Several of McFarlane’s Image co-founders have already made that return. Jim Lee has drawn both Batman and Superman for DC and Marc Silvestri and Rob Liefeld have done mini-series and one-shots for Marvel. "No I'd never do that,” says McFarlane emphatically about the possibility of returning to his old haunts. “To put it in context, I’ve worked for both [DC and Marvel] and I enjoyed my time, for the most part, for both. But it’s the equivalent of high school for me and I enjoyed high school and I had a good time there with the people, but I accomplished what I needed to accomplish. I don't have any ambition to go back to high school.”
But McFarlane will go back for a visit though. As we speak he is wading back in to comics, working on a new Spawn/Batman crossover with former Spawn artist Greg Capullo. "I'm not a big fan of crossovers per say because you have to leave everything where you found it;” explains McFarlane, “It's a little bit like Cat and the Hat, you can have a little bit of fun with it but you have to put it back into the same spot."
Meanwhile, the main Spawn title has been undergoing a creative rebirth under the involvement of McFarlane along with writer David Hine and former Spawn editor and current artist Brian Haberlin. There was always a philosophical debate about what the book should be, McFarlane says. He has always believed Spawn to be more sophisticated; a “dark, gritty, drama, suspense horror". Hines, on the other hand, said that the kids missed the superheroics that made the book a success in the first place. So, they split the difference.
The result has been an entirely new direction for the character in keeping with continuity, but McFarlane says that he’s always pushing his writers to go further and service the character first and not his history. "To me, the best move in comic books has been when somebody's taken the cool parts of what's existed and just rocketed them forward."
|
 |
It’s about, as McFarlane says, creating a cool, gritty book that just happens to have a character with powers in a costume. The stories should be grounded, urban and self-contained, it’s the same mindset McFarlane has when he’s deciding on a movie to watch. Speaking of which, a sequel to the 1997 live-action
Spawn movie is still in the offing and it will reflect McFarlane’s aesthetic because he’ll be writing, producing and directing the film himself. It’s one of about three or four Hollywood projects McFarlane has on his plate right now.

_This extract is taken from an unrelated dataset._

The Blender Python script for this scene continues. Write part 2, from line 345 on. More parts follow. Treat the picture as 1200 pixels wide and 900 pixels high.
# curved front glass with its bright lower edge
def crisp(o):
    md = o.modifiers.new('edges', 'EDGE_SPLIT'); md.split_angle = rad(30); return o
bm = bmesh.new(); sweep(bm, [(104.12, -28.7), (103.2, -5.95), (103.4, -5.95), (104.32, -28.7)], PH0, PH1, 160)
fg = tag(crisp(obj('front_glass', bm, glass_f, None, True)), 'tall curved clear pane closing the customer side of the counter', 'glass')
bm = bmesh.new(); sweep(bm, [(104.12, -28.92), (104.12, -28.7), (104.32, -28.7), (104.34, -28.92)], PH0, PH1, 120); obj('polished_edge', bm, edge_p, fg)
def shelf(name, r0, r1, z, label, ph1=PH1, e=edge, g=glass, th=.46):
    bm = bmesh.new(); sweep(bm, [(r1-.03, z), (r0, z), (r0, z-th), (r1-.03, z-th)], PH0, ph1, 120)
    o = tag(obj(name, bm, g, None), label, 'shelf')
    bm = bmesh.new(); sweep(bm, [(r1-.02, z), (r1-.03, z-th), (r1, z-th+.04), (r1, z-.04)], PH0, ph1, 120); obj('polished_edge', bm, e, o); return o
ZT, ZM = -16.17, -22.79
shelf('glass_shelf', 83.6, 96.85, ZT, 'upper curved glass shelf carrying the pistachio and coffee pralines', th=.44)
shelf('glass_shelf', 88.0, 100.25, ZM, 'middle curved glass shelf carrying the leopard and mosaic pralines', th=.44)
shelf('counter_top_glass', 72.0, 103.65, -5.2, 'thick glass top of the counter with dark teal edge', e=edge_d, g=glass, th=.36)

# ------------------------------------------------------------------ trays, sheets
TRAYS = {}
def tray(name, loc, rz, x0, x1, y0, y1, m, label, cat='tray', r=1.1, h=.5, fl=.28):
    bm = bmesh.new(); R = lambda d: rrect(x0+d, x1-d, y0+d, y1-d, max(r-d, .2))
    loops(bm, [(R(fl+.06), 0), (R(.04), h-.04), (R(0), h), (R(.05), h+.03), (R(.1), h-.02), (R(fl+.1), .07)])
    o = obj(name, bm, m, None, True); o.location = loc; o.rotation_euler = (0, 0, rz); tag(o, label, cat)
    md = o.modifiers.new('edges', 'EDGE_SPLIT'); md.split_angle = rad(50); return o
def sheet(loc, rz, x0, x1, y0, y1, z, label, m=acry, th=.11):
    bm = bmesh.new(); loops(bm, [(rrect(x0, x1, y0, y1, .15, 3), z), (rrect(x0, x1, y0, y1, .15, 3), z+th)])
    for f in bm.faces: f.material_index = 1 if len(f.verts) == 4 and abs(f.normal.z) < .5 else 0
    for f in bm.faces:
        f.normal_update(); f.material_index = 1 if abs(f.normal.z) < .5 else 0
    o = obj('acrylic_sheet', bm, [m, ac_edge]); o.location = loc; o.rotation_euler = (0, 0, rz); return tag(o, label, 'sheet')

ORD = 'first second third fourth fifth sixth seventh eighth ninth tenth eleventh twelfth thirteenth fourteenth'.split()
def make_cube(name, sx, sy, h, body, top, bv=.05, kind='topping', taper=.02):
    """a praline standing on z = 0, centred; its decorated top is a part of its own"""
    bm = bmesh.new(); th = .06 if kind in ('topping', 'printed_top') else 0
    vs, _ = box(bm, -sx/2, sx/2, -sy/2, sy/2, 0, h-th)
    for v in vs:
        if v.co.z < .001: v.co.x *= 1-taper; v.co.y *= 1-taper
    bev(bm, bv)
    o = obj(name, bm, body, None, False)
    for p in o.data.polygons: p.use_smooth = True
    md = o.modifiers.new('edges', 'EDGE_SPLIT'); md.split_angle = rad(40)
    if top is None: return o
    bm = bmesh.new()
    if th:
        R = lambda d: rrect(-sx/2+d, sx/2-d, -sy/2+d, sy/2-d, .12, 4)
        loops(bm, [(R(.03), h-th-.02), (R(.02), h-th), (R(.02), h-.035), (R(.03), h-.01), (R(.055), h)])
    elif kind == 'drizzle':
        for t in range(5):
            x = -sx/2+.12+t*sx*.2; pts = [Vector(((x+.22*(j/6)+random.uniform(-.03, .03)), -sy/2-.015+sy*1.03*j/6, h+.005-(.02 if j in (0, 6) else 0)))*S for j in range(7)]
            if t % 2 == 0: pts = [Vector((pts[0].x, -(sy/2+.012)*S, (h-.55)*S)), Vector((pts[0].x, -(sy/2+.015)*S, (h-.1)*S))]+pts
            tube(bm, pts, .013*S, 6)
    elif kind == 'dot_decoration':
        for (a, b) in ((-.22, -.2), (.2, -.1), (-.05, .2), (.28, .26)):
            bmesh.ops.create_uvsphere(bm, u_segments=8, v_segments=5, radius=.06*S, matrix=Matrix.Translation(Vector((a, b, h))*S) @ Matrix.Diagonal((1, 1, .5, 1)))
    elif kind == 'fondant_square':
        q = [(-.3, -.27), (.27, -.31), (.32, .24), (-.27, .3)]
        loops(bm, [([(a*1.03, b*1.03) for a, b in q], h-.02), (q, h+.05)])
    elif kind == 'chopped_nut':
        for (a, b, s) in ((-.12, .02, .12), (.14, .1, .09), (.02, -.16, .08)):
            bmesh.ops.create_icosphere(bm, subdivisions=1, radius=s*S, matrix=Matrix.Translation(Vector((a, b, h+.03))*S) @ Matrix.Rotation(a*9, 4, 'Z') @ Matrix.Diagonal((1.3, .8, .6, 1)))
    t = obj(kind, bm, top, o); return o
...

"I don't usually like talking about them too much because in Hollywood someone's always working on something,” McFarlane says. “What's more important is actually selling stuff and even at that there's a 94 per cent chance that they're never going to make anything out of it."
McFarlane’s been a lot of things in his career: artist, writer, entrepreneur, mogul, even coach of his daughter’s Little League team. But to many he will ever remain the guy that can draw a really awesome Spider-man.
"It's interesting that with the advent of the Spider-man movies there's a whole new generation of Spidey fans out there.
We moved out of the house we were living in to another place because we were remodelling and my middle daughter was trying to get the boys on the block to pay attention to her, so she was bragging, 'My dad does
Spawn' and they were all staring at her blankly.

“Then after five months of living in this neighbourhood, I drive up with the family, we had been out doing something, and seven boys on their bikes see the car and they come barrelling down the street, peddling as fast as they could saying ‘Can we get your autograph. And my daughter says, 'Look Dad, they finally came around.’ And the kids were saying, 'We didn't know you did
Spider-Man.' I guess that was the day the DVD came out for the first movie and I had done an interview for it.
“So they turned to my daughter and said, 'What were talking about with that
Spawn stuff, why didn't you tell us he did
Spider-man?'
"There's a lot of guys who do cool Spidey's out there, but I'll stack mine up against the best of them. The old man can still pull it out when he has to."